Jatoba hired musicians in order not to cancel shows already booked, delaying the printing and packaging of the album. Only production had been covered by the $5,000 raised through crowdfunding. That included recording, mixing and mastering.

A lot of friends and "super fans" contributed to the cause.

"So they've been tolerant over these three years," said Scaggs.

The band received messages like: "Where's my [expletive] CD?" And one friend began making memes making light of the situation. This dynamic, Scaggs said, allowed band members to stay in touch with friends and fans over the years.

In Jamison's view, the album provides "a really cool capture of where we were at that time."

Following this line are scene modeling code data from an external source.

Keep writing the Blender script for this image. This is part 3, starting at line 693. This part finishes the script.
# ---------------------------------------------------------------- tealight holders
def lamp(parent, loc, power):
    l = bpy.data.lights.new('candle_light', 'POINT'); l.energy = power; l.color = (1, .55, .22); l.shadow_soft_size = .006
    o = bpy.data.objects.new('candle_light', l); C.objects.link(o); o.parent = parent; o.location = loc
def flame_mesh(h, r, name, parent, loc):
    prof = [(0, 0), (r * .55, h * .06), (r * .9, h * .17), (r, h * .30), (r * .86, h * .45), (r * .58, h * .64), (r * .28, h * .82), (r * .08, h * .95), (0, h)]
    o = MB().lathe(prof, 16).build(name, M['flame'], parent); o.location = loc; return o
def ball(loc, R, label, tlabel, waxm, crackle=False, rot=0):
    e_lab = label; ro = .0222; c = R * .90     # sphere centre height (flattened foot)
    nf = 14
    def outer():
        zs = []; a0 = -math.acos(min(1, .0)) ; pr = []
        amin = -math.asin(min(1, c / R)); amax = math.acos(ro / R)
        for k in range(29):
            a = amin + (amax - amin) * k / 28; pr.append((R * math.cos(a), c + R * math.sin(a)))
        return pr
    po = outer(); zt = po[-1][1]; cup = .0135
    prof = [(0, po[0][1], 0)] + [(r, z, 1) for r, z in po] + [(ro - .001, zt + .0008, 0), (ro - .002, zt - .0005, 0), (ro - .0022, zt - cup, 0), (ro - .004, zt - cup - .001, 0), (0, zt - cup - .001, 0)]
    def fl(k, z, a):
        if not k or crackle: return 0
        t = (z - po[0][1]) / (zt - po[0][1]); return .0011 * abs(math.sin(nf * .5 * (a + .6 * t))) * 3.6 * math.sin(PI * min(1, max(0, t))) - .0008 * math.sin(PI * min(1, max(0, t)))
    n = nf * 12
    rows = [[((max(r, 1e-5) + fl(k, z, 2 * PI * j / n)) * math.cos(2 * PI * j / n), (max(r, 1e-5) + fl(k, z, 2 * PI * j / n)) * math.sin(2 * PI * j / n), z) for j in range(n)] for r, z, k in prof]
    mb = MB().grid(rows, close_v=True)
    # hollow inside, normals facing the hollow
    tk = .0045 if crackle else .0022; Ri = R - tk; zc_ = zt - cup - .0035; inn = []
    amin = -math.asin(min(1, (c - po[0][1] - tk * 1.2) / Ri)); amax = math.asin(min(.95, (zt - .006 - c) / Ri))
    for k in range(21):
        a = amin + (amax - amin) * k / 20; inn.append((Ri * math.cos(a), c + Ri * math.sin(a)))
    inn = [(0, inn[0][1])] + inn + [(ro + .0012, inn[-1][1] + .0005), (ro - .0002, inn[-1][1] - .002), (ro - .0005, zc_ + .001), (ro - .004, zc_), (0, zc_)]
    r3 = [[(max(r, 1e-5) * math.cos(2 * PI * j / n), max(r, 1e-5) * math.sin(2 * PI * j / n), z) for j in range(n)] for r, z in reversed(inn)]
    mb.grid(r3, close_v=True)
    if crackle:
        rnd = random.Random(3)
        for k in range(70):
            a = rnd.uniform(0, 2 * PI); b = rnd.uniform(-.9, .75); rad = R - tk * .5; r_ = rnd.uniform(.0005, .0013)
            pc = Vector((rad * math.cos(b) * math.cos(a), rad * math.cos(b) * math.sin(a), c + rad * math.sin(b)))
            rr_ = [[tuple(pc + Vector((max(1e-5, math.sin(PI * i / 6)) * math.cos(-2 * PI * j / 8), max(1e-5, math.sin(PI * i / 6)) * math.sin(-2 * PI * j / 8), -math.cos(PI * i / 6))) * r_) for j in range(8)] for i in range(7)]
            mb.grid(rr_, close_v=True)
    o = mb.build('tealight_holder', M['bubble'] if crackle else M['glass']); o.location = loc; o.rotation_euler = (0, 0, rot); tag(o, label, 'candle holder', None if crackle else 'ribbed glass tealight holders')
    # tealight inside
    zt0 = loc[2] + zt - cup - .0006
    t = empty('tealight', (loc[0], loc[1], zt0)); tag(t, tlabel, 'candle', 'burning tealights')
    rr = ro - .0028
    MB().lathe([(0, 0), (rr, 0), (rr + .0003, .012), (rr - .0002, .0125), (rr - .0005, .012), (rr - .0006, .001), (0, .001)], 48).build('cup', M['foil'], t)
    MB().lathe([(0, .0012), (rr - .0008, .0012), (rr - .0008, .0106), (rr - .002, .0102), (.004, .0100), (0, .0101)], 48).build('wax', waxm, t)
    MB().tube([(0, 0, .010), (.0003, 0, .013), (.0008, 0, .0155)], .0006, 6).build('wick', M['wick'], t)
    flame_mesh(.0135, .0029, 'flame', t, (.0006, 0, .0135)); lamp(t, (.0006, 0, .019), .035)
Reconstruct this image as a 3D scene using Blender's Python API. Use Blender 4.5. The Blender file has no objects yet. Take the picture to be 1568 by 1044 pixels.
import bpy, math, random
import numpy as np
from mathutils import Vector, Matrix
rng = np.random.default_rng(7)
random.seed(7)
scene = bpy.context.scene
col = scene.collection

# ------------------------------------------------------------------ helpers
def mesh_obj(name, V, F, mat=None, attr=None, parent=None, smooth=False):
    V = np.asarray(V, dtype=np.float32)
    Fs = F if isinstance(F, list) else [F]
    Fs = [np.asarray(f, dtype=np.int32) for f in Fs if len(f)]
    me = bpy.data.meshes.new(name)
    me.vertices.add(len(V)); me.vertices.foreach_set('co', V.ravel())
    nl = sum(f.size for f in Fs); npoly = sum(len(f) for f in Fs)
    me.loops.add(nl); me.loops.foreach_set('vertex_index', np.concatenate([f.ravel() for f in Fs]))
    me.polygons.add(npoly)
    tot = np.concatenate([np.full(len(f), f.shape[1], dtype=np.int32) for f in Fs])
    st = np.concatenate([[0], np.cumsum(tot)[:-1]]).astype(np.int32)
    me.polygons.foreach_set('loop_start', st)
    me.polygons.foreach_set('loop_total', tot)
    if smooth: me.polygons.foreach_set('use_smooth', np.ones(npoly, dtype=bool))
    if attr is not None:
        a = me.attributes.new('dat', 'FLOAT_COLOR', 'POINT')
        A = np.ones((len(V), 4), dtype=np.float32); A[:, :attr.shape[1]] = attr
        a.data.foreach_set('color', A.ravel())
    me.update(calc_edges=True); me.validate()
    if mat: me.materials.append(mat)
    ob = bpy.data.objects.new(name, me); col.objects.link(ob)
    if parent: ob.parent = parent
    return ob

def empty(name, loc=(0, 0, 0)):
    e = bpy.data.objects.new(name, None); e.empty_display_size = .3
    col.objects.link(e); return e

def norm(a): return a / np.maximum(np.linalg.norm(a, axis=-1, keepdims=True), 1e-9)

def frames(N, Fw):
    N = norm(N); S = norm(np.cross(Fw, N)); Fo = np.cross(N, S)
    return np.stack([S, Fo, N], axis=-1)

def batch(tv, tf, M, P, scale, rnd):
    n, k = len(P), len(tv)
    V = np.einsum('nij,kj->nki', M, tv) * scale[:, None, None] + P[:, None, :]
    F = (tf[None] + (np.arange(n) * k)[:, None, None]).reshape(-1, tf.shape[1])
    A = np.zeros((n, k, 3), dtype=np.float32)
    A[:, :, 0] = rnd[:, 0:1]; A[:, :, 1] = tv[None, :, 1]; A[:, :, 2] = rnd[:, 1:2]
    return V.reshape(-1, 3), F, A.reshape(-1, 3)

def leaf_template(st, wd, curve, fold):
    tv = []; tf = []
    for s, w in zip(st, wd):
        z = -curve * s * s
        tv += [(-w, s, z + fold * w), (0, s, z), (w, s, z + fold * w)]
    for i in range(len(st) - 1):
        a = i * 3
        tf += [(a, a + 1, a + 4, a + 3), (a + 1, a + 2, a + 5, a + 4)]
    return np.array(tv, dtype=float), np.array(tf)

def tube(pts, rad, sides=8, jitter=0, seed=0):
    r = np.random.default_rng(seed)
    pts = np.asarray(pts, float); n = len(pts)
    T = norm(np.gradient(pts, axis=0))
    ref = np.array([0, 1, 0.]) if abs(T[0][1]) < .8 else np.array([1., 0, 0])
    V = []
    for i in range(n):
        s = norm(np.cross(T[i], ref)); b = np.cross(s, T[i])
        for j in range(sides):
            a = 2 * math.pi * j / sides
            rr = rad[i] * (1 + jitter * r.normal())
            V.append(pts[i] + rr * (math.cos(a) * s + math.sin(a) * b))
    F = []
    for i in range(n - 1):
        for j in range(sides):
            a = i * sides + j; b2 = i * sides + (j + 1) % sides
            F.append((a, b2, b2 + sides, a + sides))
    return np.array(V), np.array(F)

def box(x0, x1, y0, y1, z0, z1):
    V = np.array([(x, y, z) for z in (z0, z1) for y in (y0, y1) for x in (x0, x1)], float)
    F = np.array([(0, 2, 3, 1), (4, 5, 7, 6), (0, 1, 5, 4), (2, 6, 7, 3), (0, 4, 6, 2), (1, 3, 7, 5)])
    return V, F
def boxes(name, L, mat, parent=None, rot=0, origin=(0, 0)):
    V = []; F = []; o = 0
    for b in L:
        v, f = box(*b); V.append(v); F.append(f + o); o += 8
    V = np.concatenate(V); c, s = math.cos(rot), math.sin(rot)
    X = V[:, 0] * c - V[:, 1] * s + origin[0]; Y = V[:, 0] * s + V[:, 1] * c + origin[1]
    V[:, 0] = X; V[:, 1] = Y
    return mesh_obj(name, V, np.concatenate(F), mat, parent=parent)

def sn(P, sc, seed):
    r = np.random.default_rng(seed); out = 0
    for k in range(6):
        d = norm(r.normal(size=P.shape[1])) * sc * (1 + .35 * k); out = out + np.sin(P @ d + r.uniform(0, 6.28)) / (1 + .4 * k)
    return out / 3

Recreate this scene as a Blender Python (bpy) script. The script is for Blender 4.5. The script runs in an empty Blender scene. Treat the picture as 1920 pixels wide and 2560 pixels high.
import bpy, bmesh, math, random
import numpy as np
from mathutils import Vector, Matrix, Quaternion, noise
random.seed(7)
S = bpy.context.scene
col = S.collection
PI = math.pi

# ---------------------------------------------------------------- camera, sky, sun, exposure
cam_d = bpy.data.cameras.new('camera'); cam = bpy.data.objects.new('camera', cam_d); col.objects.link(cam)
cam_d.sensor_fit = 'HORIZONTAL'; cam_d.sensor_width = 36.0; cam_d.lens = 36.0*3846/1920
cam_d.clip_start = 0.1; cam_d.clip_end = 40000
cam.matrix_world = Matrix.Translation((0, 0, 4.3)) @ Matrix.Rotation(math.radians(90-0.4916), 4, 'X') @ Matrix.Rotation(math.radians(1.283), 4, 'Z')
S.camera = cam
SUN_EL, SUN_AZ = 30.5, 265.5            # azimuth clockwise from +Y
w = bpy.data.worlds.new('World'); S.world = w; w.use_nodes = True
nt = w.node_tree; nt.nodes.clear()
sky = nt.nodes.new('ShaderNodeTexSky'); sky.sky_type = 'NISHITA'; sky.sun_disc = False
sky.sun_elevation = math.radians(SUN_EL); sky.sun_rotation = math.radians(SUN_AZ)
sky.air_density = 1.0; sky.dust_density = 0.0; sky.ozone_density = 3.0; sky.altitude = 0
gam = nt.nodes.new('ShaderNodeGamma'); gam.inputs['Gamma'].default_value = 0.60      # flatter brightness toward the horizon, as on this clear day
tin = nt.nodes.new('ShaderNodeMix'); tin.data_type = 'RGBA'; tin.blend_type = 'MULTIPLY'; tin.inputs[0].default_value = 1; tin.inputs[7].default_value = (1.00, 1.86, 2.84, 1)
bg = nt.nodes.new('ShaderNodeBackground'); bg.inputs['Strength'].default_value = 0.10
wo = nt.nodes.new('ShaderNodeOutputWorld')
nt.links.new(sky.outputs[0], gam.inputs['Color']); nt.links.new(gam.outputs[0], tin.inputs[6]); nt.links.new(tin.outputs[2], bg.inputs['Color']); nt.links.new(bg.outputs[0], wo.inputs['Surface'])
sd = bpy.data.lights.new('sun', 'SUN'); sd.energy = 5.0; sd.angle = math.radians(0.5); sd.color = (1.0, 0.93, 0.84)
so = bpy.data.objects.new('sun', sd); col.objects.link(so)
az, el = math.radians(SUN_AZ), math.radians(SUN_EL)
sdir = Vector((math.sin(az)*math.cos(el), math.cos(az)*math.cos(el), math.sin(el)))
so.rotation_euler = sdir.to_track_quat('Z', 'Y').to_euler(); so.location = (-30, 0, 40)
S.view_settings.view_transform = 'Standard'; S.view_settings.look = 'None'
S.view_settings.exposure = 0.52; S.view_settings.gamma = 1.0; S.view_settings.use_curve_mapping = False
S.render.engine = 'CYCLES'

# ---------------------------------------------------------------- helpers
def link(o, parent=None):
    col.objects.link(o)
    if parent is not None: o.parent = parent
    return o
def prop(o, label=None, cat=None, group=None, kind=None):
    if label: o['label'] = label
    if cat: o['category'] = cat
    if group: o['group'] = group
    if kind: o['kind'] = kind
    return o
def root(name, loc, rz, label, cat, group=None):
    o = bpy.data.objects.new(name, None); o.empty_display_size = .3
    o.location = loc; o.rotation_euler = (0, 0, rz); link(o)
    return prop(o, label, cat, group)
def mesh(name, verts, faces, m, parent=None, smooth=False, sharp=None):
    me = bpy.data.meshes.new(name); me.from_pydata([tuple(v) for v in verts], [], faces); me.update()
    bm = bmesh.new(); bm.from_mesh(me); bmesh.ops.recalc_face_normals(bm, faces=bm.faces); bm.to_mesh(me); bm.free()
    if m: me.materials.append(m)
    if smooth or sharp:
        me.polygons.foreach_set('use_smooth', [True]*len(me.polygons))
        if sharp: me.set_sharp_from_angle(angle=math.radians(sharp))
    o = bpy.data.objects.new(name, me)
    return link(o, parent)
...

"It was a lot of new songs," he said. "We were in a real deal studio, taking our time but not as much time as we would want kind of thing. We could still be in there if we were trying to correct every mistake."

Jamison said he was happy with how the album came out, except for the mistakes he made.

"I played perfect on the album," said Richardson.

"I wouldn't agree with that," said Jamison.

Scaggs, Richardson and Jamison were listening to classical piano and setting up their gear for rehearsal Sunday during the interview. Richardson was setting up a new pedal board and his band mates were taking bets on whether he would get it to work on the first configuration. The task involved many wires.

Scaggs said he hopes the CD release show is going to offset some of the printing and packaging costs he and Jamison paid for out of pocket. Those two started the band in 2008. Although the band broke up, it played some gigs over the summer.

In years past, Jatoba performed at The Stone Church to celebrate their first album release, Halloween and New Year's Eve. They would rent out the space before renovations were made and it became a venue. That history, Scaggs said, made the venue the obvious choice for where the show would be held. Band members expect fans to come from New York, Pennsylvania, New Hampshire and Maine.

Scaggs said "Last Man Standing" marked a new, more mature chapter in the band's career. It will be available on iTunes, Spotify and CD Baby. Members of western Massachusetts-based Primate Fiasco and other regional bands played on some songs.

"It was inspired by doing shows with bands like The Infamous Stringdusters and Greensky Bluegrass," said Scaggs.

He said contributors to the Kickstarter campaign can pick up their CDs or other merchandise owed to them at the show. Otherwise, they will be sent the album via the mail.

Richardson said the first album "Death, Fire and Picnic Tables" was recorded over a weekend in Rochester, N.Y. The latest offering took six or seven months and several different sessions.

"It's really apparent if you compare the two," Richardson said. "With the first one, you know it was a wham-bam-thank-you-ma'am kind of thing. You can hear the difference."

Jatoba had won 20 hours of free studio time after winning a competition for bands and used it for recording "Last Man Standing." The Gaslight Tinkers bassist Garrett Sawyer engineered the album, which featured local fiddle player Phil Bloch who will perform with Jatoba on Saturday.